In many countries, the question of profit doesn't matter as to whether it violates copyright or not. Who knows where the legal stuff would happen but I looked up Australia's copyright laws as well as I could and it seems similar to US copyright with the fact that it doesn't matter whether someone is profiting from it or not.
Ah, thank you for that context, I didn't see any mention of Patreon in the article.
If they simply exported models from a Pokemon game and ported them to Palworld: That's a straight up, cut and dry copyright violation.
If he made them entirely by hand and just are the artist's own rendition of a real Pokemon... I'm not sure. Fanart is usually considered fair use, and it generally seems like that's how most mods are treated... But there is a chance that even a free, handmade Pokemon fan mod could damage sales of the actual Pokemon games if people think Palworld is a better Pokemon game than Pokemon.

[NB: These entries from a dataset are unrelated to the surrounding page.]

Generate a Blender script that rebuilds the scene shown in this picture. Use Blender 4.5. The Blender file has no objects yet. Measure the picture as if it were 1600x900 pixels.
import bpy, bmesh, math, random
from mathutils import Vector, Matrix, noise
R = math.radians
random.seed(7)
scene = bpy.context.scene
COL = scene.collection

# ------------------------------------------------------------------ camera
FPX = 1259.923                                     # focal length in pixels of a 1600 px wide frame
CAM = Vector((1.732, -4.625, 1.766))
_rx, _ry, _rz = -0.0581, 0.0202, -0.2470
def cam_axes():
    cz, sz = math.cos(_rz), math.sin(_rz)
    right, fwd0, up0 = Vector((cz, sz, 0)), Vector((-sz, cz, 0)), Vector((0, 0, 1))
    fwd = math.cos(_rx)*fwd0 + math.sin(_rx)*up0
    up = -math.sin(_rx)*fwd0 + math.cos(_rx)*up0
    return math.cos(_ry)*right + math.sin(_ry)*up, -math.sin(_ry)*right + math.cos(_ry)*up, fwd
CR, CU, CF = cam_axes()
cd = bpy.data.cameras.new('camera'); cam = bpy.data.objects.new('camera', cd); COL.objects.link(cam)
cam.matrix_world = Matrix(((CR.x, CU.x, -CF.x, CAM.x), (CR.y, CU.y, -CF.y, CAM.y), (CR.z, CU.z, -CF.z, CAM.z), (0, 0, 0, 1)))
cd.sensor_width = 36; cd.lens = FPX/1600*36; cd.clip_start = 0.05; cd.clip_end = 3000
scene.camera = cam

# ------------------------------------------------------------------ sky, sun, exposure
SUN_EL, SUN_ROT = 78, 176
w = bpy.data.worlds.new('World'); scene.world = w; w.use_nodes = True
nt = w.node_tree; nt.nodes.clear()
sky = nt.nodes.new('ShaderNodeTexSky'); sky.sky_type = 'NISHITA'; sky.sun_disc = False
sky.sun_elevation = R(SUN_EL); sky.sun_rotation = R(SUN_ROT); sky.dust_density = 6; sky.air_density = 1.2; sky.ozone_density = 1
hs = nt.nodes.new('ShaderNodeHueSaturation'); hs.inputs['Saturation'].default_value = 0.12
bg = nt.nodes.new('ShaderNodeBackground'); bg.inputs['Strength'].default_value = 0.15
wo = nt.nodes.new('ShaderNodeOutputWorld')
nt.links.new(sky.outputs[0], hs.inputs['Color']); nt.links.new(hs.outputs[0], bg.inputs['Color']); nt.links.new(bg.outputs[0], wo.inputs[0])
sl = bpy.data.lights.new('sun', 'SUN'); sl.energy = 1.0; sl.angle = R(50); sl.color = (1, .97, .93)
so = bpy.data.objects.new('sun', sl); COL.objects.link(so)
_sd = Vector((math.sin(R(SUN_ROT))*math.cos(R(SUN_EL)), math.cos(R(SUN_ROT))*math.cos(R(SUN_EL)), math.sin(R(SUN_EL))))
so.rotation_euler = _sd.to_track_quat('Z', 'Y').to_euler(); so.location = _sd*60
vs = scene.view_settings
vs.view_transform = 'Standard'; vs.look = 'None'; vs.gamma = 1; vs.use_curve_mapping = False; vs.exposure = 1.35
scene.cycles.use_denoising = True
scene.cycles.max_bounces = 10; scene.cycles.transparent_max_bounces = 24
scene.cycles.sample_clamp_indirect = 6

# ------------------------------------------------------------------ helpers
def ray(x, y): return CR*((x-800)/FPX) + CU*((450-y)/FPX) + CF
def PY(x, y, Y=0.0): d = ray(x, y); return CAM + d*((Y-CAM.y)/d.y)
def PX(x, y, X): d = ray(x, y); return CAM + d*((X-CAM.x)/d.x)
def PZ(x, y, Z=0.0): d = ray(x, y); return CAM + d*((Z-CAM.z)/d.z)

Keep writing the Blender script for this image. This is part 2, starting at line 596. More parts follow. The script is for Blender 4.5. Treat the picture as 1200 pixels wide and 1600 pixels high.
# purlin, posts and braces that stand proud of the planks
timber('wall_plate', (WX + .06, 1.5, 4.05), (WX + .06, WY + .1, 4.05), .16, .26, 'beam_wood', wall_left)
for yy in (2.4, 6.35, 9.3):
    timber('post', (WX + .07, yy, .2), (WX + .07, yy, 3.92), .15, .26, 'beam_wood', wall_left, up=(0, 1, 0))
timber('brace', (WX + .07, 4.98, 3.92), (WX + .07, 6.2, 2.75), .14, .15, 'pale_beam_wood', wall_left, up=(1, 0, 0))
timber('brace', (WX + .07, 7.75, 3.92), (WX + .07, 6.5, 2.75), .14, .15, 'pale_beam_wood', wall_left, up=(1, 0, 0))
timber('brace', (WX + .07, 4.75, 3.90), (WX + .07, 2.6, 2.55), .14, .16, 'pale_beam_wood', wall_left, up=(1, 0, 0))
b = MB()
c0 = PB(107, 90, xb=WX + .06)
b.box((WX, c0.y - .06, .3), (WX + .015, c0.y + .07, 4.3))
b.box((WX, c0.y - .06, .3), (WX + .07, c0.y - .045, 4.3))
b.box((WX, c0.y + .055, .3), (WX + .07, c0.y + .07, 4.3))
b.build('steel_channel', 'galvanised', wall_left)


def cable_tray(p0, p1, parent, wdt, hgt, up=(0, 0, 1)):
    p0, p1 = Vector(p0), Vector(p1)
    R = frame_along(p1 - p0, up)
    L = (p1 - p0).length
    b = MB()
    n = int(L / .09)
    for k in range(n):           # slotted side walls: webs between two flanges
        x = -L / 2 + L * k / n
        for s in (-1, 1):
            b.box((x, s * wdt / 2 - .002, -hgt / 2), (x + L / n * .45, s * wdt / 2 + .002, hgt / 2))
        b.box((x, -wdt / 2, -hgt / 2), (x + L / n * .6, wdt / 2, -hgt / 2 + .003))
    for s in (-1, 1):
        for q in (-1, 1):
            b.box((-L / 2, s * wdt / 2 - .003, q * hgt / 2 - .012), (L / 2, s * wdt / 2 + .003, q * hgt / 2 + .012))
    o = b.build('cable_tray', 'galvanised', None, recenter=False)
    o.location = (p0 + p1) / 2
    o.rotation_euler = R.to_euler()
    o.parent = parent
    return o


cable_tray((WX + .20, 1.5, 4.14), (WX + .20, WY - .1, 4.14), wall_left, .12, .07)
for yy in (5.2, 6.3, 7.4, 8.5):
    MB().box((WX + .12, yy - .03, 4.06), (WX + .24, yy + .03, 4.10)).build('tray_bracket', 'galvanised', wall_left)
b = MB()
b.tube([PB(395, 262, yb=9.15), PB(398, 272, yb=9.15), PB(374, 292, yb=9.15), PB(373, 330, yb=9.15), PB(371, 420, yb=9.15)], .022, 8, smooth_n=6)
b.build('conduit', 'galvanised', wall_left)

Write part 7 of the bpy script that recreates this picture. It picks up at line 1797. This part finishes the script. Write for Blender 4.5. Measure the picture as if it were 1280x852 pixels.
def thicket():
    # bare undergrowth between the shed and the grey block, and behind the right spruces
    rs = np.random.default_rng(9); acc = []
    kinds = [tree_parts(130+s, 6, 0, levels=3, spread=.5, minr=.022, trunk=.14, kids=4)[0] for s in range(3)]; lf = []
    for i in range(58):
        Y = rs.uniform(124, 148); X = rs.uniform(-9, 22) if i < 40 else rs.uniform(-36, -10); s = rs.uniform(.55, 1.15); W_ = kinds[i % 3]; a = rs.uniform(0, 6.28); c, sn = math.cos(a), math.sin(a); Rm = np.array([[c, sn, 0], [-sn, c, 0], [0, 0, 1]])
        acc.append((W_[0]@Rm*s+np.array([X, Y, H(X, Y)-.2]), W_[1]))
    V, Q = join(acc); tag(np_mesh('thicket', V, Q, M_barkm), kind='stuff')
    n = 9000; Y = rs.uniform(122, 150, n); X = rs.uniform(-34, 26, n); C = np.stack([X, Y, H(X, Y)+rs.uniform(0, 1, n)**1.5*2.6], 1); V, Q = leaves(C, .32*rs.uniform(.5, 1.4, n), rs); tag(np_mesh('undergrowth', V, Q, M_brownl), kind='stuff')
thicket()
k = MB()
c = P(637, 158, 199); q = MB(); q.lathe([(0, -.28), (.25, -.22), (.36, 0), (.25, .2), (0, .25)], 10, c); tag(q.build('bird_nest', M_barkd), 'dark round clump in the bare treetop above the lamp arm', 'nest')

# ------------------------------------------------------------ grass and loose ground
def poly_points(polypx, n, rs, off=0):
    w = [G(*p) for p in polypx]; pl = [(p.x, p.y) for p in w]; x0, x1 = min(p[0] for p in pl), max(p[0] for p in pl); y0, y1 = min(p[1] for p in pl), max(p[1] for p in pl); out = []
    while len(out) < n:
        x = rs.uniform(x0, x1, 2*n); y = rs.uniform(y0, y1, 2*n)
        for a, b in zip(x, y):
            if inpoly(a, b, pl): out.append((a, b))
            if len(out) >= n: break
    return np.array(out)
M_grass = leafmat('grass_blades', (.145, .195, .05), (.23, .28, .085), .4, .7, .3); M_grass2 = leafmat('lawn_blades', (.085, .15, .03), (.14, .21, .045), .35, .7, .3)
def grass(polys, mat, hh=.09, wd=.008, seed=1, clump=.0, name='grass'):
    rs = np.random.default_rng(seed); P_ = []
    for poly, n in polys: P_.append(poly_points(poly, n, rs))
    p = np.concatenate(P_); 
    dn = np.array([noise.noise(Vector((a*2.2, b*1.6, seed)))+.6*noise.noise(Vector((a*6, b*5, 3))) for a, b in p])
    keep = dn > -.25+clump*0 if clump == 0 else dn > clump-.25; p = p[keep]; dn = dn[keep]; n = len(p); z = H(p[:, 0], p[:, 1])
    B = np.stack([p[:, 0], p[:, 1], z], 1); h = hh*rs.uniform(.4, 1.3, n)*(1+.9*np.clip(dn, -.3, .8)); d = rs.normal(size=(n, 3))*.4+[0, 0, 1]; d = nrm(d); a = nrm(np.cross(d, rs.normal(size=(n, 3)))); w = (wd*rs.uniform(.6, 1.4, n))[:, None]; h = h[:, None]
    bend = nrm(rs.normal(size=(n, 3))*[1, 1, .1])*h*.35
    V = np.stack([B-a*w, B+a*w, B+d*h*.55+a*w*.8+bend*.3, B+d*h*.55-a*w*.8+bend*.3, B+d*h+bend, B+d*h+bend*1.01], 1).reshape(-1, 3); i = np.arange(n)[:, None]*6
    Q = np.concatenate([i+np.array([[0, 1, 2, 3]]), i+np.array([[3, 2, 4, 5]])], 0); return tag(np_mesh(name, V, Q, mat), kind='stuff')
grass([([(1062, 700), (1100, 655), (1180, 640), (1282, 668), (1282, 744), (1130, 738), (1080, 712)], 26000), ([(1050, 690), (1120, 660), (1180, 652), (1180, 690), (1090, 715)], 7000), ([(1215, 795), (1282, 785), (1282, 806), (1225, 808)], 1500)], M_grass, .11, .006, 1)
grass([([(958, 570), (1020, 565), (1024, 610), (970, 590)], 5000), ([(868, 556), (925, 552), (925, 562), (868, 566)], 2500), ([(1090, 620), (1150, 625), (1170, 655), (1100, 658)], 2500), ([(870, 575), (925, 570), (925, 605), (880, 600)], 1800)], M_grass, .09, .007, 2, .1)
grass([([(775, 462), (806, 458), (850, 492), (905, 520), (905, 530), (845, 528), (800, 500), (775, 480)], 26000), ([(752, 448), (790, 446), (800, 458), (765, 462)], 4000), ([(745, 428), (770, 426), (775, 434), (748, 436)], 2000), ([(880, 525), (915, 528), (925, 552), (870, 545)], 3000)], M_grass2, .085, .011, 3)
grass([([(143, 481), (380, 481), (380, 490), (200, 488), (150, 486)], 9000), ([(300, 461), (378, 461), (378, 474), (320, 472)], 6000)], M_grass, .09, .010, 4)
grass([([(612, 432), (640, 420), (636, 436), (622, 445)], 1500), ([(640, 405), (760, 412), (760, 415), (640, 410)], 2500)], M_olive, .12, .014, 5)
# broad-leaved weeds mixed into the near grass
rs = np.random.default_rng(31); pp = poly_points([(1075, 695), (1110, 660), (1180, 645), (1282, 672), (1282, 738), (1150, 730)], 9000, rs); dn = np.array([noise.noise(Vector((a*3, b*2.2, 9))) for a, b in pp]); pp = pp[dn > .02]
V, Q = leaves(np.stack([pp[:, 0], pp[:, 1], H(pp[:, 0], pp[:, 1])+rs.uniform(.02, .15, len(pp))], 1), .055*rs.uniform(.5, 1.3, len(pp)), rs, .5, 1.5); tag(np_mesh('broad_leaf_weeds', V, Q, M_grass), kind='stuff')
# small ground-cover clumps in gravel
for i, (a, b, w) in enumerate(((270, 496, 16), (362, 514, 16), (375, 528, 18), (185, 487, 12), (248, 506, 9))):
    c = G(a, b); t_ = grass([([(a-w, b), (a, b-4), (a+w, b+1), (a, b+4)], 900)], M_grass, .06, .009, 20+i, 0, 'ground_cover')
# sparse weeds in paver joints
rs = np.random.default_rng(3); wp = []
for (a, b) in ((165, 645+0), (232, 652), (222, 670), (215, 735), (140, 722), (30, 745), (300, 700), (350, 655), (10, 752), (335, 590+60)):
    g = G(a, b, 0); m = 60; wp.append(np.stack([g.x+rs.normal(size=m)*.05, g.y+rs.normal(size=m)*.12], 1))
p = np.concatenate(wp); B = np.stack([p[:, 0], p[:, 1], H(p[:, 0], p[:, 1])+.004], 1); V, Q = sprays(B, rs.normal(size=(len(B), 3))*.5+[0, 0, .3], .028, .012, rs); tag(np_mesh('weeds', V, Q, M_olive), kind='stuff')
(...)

Based on that, they very well could have a case against it.
They own all of the Pokemon characters. Any art using Pokemon characters is copyright infringement. Non-profit fan art using those characters is almost never fair use; it's just not worth addressing until it's more significant than a fan drawing Pikachu.
They probably would have sent the takedown regardless, but putting it behind a paywall was a huge red flag begging to be shut down even faster.